De acordo com projeções da Associação Brasileira do Biogás (Abiogás), o setor deve investir ,até o fim desta década, um total de R$ 60 bilhões para entregar um volume de 30 milhões de metros cúbicos por dia de biometano – o que representa, aproximadamente, apenas para dar uma referência de volume, o atual consumo de gás natural de toda a indústria brasileira. 

A indústria sucroalcooleira vê essa trilha de crescimento com especial interesse – não só para criar mais uma fonte de receita, mas também para atender a uma crescente demanda do mercado –, as empresas são cada vez mais pressionadas pelos investidores internacionais a adotarem práticas ESG, fator que tem influenciado uma maior procura pela aquisição de energia renovável no ambiente do mercado livre.

Portanto, são muitas as razões para uma reavaliação da importância estratégica das biomassas. Além de ser uma fonte de energia renovável e com menor impacto ambiental, as biomassas têm outros atributos: são competitivas e proporcionam uma energia com previsibilidade e qualidade, gerada perto dos consumidores, dispensando a necessidade de investimentos em longas linhas de transmissão. 

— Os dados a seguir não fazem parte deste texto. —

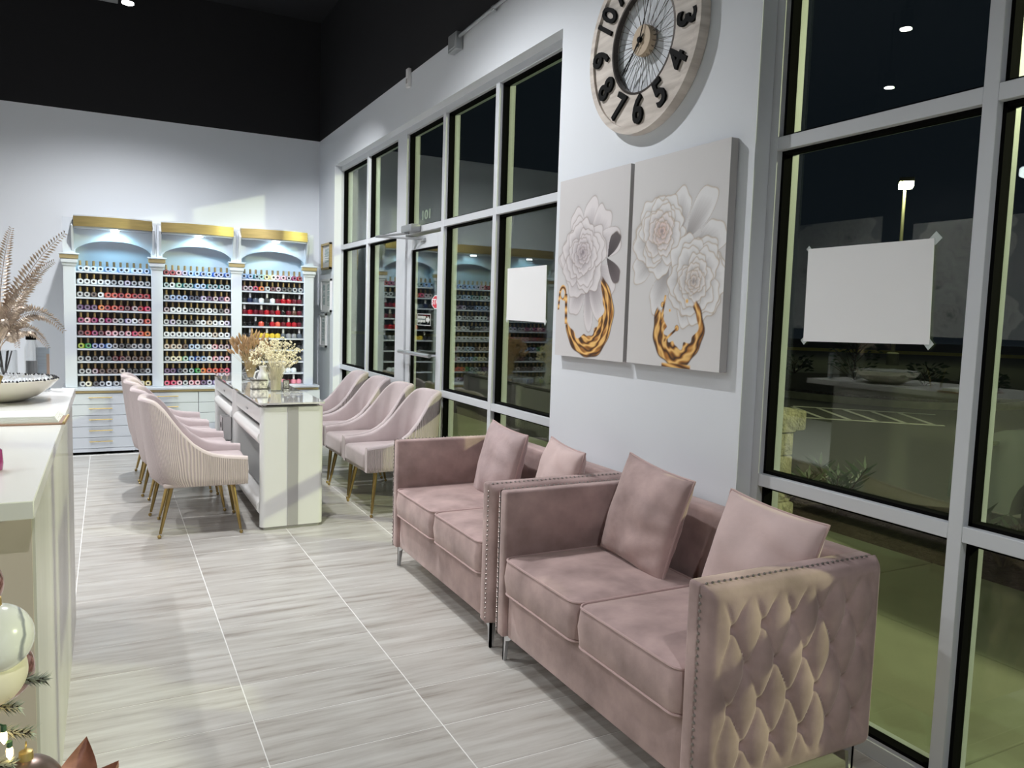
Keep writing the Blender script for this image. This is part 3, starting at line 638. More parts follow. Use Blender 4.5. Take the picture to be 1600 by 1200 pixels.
# ================================================================== MANICURE DESKS
M_DESK = mat('desk_white', (.80, .80, .79), .35, coat=.2); M_STRIPE = mat('desk_grey', (.42, .41, .41), .4); M_PAD = mat('white_vinyl', (.82, .81, .79), .45, bump=(60, .05, .003))
M_DIN = mat('desk_inner', (.52, .52, .53), .4)
def rpanel(x0, x1, y0, y1, z0, z1, r, n=6):
    poly = []
    for (cx, cy, a0) in ((x1 - r, y1 - r, 0), (x0 + r, y1 - r, PI / 2), (x0 + r, y0 + r, PI), (x1 - r, y0 + r, 1.5 * PI)):
        poly += [(cx + r * math.cos(a0 + PI / 2 * k / n), cy + r * math.sin(a0 + PI / 2 * k / n)) for k in range(n + 1)]
    return MB().prism(poly, z0, z1, plane='xy')
def desk(label, y0, L):
    t = thing('manicure_desk', label, 'desk', (.876, y0, 0), group='manicure desks'); w = .409
    for (a, b) in ((0, .07), (L - .07, L)):
        e = rpanel(0, w, a, b, .02, .815, .033).build('end_panel', M_DESK, t, angle=25)
        rpanel(.02, w - .02, a + .015, b - .015, 0, .02, .015).build('plinth', M_STRIPE, e)
    MB().box(.172, .242, -.004, .01, .022, .815, .001, 1).build('grey_stripe', M_STRIPE, t)
    MB().box(.335, .375, .07, L - .07, .06, .80).build('back_panel', M_DIN, t)
    d = MB().box(.012, .37, .075, L - .075, .695, .80, .004, 1).build('drawer_box', M_DESK, t)
    MB().box(.006, .012, L * .5 - .03, L * .5 + .03, .735, .75, .002, 1).build('drawer_pull', M_STRIPE, d)
    MB().tube([(.035, .071, .605), (.035, L - .071, .605)], .045, 20).build('arm_rest', M_PAD, t)
    MB().box(.05, .335, .071, L - .071, .52, .535).build('inner_shelf', M_DIN, t)
    MB().tube([(.05, .071, .14), (.05, L - .071, .14)], .062, 20).build('foot_rest', M_PAD, t)
    MB().box(.05, .335, .071, L - .071, .06, .08).build('bottom_shelf', M_DESK, t)
    so = MB()
    for sx in (.035, w - .035):
        for sy in (.035, L - .035): MB().lathe([(.011, 0), (.011, .019)], 12, (sx, sy, .815)).build('standoff', M_CHROME, t)
    rpanel(-.012, w + .012, -.015, L - .002, .8345, .846, .03).build('glass_top', mat('marble_glass', (.72, .71, .69), .06, noise=(3.2, .10, (1, 1, 1), (.60, .58, .56)), coat=1.0), t, angle=25)
    MB().box(.02, w - .02, .02, L - .02, .8155, .822).build('under_top', M_STRIPE, t)
    return t
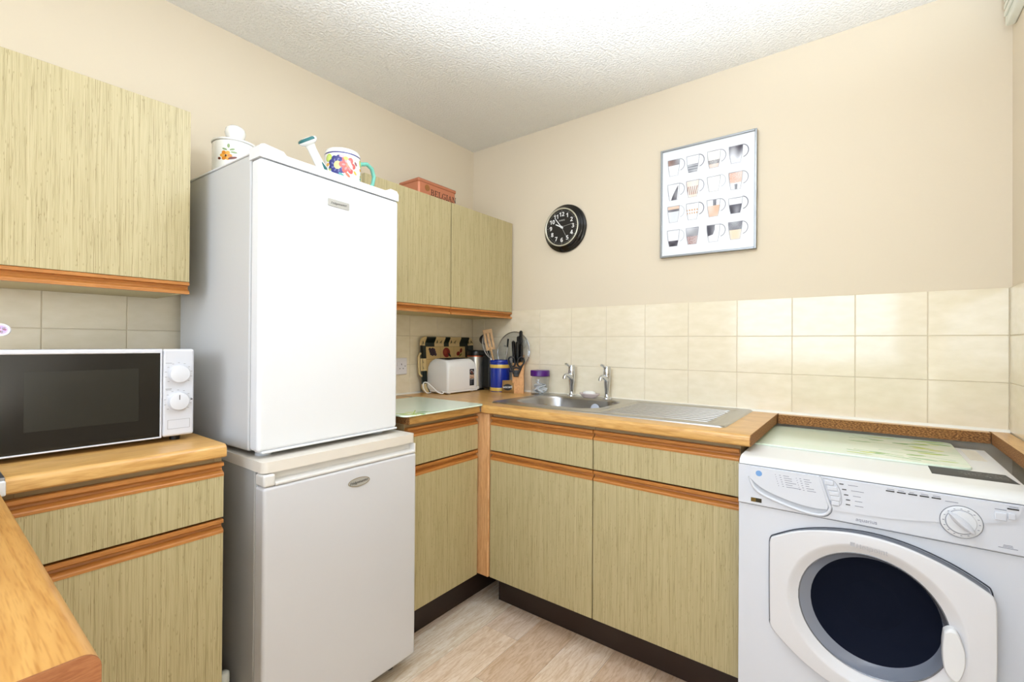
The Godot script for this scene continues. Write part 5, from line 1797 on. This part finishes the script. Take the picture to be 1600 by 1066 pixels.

Apesar de toda essa solidez, o PDE 2031 projeta apenas um crescimento médio de 80 MW por ano, entre 2027 e 2031, de modo a totalizar 400 MW em um período de cinco anos. É pouco, se considerarmos que, neste ano de 2022, já teremos uma adição de mais de 0,8 GW de potência instalada em operação comercial. Além disso, no quinquênio 2022-2026, a própria Agência Nacional de Energia Elétrica (Aneel) prevê a adição de mais 2,3 GW de expansão de usinas a biomassas.

Nesse sentido, seria extremamente auspicioso que o Brasil amadureça seu planejamento para um modelo mais determinístico, pelo qual a figura do planejador seja mais assertiva no direcionamento da expansão da matriz elétrica e energética, pautando esse crescimento em fontes de energia que efetivamente possam combinar os atributos necessários ao setor, ou seja,  uma energia renovável, com previsibilidade, inércia, qualidade e geração junto às cargas.